En conséquence, la GPLv3 cherche à limiter et canaliser le danger. En particulier, nous avons essayé de sauver le logiciel libre d'un destin pire que la mort : être rendu privateur,3 de fait, par des brevets. La licence explicite de la GPLv3 s'assure que les sociétés utilisant la GPL, donnant les quatre libertés, ne se servent pas de leurs brevets pour dire à quelques utilisateurs : « ceci ne vous concerne pas », « ceci ne vous inclut pas ». Cela empêche aussi les collusions dans ce but avec d'autres détenteurs de brevets.

D'autres avantages sont inclus dans la GPLv3 : une meilleure internationalisation, une résiliation en douceur, un support pour BitTorrent et la compatibilité avec la licence Apache. L'un dans l'autre, beaucoup de raisons de faire cette mise à jour.

Les changements ne cesseront probablement pas, une fois la GPLv3 sortie. Si de nouvelles menaces aux libertés des utilisateurs se développent, nous devrons travailler sur une GPLv4. Il est important de faire en sorte que les programmes n'aient pas de problème d'adaptation à cette future version, si jamais nous l'écrivons.

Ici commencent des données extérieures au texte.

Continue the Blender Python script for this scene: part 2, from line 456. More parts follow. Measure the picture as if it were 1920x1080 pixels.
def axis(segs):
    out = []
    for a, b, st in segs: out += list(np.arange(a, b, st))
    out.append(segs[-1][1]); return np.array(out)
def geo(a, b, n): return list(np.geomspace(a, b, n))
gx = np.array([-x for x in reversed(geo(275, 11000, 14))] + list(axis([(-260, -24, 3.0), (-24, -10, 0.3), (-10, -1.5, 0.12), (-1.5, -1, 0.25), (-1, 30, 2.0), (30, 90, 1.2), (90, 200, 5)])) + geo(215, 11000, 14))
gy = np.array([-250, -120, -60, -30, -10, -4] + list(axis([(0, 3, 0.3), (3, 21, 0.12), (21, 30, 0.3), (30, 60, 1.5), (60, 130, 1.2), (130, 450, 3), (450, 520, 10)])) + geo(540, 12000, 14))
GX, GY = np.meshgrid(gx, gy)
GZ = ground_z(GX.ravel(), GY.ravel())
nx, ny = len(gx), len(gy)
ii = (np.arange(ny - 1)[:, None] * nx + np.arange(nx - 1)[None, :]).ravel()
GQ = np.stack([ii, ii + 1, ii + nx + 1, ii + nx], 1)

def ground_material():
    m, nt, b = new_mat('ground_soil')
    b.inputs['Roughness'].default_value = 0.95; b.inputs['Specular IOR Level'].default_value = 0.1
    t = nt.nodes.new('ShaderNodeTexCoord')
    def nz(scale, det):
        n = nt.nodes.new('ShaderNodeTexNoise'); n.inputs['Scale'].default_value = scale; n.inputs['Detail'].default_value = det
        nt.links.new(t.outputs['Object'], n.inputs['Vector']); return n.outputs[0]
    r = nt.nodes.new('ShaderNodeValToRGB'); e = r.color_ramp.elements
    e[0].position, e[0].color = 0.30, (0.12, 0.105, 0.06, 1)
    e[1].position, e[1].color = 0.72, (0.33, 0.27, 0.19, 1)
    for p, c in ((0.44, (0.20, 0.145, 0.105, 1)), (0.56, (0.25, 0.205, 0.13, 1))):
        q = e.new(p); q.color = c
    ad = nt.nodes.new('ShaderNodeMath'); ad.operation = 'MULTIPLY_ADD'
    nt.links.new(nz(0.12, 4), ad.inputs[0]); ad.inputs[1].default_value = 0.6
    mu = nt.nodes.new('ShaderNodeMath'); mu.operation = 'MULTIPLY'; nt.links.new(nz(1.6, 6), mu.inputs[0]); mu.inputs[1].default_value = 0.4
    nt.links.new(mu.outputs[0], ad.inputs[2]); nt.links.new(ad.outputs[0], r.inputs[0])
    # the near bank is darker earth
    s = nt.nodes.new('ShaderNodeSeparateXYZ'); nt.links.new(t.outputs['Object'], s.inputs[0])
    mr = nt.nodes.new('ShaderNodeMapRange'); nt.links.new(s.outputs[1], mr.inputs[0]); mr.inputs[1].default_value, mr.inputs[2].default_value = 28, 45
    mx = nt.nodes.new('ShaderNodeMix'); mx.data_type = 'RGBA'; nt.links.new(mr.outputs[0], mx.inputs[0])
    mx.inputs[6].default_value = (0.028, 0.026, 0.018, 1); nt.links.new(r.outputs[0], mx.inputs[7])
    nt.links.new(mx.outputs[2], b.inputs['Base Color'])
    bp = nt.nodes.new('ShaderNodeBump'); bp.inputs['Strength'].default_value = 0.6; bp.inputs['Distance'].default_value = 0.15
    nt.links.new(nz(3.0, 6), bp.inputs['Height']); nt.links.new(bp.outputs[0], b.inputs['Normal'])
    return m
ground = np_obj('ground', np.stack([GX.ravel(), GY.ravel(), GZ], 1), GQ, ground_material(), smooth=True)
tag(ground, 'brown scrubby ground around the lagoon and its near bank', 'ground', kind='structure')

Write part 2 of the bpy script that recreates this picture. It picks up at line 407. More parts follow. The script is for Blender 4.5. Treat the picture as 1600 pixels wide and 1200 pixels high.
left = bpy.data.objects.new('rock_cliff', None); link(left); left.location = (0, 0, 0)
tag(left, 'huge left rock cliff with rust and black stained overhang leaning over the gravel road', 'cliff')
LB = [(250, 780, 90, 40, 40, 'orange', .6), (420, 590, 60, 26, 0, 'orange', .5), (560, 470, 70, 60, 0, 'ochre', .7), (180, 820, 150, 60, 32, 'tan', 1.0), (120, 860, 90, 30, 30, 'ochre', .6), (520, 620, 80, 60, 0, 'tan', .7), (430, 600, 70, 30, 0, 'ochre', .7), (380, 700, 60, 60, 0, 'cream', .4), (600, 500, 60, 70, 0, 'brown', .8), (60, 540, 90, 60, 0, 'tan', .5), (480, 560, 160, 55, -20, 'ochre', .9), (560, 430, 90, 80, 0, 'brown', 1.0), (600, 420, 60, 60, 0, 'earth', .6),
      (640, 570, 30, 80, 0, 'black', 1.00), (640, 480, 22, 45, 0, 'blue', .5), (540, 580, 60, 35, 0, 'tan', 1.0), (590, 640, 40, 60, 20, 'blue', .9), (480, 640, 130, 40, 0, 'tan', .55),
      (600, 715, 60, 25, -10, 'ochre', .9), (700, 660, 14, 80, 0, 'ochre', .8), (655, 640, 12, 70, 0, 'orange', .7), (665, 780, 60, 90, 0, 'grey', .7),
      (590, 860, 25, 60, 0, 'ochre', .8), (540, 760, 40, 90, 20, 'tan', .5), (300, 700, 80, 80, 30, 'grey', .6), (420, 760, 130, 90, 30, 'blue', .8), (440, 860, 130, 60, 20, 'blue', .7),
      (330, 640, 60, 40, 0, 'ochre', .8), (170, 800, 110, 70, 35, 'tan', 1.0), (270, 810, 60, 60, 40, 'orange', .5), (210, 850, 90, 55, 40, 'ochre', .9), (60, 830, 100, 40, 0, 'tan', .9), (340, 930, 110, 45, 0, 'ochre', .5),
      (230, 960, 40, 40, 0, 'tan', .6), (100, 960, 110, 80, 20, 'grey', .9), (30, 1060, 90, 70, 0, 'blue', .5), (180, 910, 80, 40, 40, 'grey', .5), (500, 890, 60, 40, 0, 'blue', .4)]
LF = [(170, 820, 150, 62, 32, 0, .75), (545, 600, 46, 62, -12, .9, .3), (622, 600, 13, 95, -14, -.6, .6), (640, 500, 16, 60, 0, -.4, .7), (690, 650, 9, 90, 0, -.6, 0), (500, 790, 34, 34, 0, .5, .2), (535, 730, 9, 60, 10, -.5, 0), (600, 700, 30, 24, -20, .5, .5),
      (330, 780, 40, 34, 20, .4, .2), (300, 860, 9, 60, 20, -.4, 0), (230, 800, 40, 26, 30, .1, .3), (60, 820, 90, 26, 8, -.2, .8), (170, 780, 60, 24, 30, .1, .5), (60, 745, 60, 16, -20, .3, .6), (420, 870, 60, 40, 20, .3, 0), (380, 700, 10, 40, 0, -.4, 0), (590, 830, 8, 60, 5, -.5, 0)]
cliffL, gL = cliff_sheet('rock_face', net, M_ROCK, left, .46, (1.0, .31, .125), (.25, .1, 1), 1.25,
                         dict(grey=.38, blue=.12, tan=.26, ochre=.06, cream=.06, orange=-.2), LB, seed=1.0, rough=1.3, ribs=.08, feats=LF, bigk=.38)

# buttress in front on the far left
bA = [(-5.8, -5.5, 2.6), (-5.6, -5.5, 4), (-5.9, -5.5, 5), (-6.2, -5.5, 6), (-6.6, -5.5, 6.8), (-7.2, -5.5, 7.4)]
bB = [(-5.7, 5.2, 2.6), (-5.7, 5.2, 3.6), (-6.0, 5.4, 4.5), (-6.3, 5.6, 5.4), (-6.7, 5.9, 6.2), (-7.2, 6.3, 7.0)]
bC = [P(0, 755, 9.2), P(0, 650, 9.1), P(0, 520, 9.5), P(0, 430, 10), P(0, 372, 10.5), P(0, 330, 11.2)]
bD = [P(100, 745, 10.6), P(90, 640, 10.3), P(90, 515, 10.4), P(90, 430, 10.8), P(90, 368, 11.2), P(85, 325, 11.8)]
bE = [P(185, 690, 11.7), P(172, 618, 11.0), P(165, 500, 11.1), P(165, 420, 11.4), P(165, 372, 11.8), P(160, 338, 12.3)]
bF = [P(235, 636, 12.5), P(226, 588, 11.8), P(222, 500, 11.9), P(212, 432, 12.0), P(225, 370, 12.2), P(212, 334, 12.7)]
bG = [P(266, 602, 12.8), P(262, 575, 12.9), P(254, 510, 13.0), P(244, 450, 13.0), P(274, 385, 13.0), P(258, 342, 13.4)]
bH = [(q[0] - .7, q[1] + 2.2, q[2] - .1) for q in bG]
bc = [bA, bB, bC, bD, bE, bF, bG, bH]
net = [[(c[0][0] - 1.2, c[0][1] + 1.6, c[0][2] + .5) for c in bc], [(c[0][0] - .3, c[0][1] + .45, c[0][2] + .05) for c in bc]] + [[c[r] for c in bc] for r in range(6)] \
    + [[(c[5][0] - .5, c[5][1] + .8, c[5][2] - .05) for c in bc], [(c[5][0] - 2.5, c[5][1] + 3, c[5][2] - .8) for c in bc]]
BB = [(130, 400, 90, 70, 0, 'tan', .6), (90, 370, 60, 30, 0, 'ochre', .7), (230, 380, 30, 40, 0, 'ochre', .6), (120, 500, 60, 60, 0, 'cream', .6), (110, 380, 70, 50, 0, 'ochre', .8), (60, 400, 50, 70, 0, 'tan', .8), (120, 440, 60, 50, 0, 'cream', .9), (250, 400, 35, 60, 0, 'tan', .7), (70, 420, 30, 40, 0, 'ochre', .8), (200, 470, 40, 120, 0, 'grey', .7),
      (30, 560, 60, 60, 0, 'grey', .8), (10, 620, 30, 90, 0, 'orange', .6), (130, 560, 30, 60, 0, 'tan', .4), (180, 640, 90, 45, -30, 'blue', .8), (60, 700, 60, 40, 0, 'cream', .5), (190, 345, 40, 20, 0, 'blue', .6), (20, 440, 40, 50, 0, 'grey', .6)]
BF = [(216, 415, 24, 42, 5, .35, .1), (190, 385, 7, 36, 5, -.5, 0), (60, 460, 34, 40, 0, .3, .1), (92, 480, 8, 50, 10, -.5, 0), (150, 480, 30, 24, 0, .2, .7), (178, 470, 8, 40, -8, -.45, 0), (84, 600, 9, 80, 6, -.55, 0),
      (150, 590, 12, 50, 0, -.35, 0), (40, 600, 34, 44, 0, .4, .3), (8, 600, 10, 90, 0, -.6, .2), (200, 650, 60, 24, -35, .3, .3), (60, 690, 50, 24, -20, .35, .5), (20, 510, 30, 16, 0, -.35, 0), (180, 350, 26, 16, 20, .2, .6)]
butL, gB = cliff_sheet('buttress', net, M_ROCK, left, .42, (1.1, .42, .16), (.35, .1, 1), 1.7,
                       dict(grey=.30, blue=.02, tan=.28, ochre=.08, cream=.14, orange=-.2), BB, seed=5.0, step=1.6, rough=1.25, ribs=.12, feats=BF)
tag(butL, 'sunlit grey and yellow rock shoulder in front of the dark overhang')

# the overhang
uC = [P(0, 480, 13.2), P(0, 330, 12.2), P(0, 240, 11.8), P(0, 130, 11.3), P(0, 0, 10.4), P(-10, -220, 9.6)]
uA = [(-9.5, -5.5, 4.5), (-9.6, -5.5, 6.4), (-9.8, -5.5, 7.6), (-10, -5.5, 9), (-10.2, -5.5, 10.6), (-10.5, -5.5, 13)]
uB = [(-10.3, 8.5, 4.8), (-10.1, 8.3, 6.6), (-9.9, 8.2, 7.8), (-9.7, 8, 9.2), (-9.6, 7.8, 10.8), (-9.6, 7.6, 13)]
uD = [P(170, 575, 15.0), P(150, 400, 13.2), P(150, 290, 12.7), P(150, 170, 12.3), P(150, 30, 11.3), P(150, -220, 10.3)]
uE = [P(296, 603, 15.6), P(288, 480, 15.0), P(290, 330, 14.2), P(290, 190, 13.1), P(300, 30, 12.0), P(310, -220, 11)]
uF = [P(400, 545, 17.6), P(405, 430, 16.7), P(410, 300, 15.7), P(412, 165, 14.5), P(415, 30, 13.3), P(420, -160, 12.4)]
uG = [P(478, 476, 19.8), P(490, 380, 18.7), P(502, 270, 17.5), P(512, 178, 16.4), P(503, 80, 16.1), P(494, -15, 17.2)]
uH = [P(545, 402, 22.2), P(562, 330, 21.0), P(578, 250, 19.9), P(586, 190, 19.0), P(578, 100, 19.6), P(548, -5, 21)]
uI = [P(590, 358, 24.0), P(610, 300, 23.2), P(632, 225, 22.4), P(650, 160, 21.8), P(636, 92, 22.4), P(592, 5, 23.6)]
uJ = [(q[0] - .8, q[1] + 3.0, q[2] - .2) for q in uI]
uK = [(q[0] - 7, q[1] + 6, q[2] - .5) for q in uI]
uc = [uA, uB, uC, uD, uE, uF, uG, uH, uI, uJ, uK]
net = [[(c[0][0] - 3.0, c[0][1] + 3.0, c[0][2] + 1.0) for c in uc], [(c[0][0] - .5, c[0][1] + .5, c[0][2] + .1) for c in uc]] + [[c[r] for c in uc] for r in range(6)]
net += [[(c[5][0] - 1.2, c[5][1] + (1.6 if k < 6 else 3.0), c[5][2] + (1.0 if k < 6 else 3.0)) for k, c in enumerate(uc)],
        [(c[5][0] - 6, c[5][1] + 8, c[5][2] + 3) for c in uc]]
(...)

Une manière de le faire est de publier un programme sous « GPL version 3 ou toute version supérieure ». Une autre est que l'ensemble des contributeurs à un programme établissent une procuration à un représentant qui puisse décider d'une évolution vers les futures versions de la GPL. La troisième voie est que tous les contributeurs assignent un copyright à un représentant désigné, lequel serait en position de mettre à jour la version de licence. D'une façon ou d'une autre, les programmes devraient offrir cette flexibilité en prévision des futures versions de la GPL.


Notes de traduction
  1.   Tivoïsation : cf Le jargon français. Nom féminin [société]. Tivoization en anglais, selon le terme inventé par RMS. Contournement de l'esprit des obligations légales d'une licence libre, en particulier la GPL, par des moyens techniques. Le terme a été forgé d'après le nom de la société TiVo qui, ayant utilisé du logiciel sous GPL dans ses magnétoscopes numériques (le noyau Linux en particulier), en a bien publié le code source, mais en faisant en sorte que les éventuelles versions modifiées ne puissent pas fonctionner avec son matériel, celui-ci ne voulant bien exécuter que des programmes présentant les bonnes signatures numériques.
  2.   Appliance : cf Le jargon français. Nom féminin et adjectif [machine]. Se dit de toutes sortes de machines dont la principale caractéristique est de pouvoir être (théoriquement) simplement branchées pour fonctionner immédiatement de manière parfaitement opérationnelle. Le plus fou, c'est que cette promesse est souvent tenue !
  3.   Autre traduction de proprietary : propriétaire.